• EXERCISE
Every line of the data that contains the string "this" must be copied.

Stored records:
[START]

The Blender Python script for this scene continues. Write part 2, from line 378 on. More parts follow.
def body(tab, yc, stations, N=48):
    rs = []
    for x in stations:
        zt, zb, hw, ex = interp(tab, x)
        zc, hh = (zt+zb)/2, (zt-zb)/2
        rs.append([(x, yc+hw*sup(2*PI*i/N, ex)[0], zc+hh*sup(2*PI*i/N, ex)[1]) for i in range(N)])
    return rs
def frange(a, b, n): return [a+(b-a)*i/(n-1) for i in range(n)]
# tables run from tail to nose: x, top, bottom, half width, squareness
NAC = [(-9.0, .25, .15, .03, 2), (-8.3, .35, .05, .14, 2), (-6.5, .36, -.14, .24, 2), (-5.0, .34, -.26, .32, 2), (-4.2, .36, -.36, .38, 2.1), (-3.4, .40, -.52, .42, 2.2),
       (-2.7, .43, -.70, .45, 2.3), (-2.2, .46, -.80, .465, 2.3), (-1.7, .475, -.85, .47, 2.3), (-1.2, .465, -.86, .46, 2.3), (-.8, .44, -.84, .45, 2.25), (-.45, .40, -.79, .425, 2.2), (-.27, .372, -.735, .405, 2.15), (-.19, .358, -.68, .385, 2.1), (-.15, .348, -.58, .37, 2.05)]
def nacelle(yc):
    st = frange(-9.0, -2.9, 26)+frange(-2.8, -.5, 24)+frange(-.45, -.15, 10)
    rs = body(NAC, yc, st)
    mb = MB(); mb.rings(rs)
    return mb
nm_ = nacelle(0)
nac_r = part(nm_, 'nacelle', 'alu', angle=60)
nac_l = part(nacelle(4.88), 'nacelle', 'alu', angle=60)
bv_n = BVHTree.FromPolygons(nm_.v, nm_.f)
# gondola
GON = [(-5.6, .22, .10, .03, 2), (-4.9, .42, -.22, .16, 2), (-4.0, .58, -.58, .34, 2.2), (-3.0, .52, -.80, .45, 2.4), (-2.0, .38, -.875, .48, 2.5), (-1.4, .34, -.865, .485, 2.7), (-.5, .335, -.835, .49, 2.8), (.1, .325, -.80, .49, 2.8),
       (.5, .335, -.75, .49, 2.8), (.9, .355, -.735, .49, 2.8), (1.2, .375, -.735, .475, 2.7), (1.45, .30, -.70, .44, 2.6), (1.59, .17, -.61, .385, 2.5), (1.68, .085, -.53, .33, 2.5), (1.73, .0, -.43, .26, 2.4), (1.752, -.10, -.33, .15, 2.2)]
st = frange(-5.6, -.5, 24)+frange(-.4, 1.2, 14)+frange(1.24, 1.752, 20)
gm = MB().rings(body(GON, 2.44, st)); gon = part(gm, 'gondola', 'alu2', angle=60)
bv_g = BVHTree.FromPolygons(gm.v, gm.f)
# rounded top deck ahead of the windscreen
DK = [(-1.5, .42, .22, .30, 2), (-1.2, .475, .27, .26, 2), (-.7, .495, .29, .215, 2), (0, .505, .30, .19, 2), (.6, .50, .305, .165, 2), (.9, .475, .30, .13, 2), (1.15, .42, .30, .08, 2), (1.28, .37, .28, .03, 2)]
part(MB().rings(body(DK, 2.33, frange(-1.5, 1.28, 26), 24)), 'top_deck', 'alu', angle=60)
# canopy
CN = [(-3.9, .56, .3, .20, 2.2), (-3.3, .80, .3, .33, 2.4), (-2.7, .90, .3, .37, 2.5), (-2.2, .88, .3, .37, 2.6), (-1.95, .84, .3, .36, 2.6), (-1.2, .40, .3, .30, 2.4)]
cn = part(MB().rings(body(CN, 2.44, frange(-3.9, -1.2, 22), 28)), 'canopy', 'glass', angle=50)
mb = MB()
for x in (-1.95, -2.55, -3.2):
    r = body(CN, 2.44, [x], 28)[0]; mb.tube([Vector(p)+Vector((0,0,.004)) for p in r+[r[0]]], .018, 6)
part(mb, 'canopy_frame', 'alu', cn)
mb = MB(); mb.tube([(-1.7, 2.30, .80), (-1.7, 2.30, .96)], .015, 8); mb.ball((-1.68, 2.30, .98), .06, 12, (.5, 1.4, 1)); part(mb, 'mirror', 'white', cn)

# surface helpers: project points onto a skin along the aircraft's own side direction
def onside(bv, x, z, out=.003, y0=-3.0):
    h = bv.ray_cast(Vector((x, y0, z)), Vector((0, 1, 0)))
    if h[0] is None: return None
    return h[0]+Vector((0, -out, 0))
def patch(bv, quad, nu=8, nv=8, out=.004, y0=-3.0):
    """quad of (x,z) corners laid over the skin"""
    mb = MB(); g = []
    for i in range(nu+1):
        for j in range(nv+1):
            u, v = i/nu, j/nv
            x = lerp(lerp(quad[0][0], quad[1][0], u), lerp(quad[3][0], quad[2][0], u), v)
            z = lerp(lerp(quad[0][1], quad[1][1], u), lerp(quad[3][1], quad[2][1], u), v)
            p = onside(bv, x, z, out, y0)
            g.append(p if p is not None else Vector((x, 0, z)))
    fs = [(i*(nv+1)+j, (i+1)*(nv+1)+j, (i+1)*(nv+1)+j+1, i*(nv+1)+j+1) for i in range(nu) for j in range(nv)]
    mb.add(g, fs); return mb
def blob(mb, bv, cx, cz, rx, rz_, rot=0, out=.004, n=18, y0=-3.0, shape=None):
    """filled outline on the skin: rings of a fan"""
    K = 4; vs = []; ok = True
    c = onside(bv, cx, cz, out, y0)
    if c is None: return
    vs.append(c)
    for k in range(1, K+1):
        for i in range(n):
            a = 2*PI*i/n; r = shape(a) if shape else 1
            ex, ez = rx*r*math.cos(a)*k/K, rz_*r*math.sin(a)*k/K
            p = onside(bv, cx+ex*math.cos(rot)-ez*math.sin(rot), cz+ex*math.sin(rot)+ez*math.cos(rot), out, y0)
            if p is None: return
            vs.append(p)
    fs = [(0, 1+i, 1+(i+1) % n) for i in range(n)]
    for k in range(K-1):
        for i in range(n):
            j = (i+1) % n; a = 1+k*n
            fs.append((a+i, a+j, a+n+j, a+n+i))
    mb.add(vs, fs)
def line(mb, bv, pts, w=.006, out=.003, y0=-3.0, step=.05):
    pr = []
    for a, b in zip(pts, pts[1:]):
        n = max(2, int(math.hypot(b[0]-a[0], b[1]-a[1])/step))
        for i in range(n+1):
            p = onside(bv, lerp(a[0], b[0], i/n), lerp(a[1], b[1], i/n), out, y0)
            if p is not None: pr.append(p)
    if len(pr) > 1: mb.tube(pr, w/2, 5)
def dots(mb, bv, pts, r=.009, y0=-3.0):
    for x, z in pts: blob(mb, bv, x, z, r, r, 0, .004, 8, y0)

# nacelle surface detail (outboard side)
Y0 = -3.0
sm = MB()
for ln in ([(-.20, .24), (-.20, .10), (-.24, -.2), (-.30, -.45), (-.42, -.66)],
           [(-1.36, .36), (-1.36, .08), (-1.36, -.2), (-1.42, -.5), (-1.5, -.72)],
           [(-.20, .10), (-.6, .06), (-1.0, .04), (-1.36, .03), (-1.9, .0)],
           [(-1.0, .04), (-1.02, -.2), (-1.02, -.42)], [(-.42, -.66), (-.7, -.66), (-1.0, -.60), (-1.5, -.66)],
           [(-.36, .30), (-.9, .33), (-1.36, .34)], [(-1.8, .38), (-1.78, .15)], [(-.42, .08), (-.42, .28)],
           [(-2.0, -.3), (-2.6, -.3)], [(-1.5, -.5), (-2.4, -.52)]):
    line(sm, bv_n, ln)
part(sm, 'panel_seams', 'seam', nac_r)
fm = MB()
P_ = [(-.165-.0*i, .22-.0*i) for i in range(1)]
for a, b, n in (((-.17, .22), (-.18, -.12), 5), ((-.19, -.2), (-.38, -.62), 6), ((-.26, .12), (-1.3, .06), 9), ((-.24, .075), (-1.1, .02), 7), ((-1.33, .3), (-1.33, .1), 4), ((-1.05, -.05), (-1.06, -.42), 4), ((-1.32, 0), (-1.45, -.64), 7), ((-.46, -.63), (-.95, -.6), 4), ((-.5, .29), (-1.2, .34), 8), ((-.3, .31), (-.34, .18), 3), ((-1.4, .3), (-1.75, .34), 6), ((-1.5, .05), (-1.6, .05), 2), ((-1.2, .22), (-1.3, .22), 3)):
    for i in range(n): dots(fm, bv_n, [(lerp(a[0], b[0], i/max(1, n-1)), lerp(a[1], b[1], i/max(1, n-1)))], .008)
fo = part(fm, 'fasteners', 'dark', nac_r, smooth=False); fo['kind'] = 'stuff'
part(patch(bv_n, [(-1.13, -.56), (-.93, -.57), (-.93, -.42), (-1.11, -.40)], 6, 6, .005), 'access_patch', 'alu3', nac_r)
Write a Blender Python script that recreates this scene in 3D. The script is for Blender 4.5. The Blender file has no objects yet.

[END]

• ANSWER TO THE PROBLEM
The Blender Python script for this scene continues. Write part 2, from line 378 on. More parts follow.
Write a Blender Python script that recreates this scene in 3D. The script is for Blender 4.5. The Blender file has no objects yet.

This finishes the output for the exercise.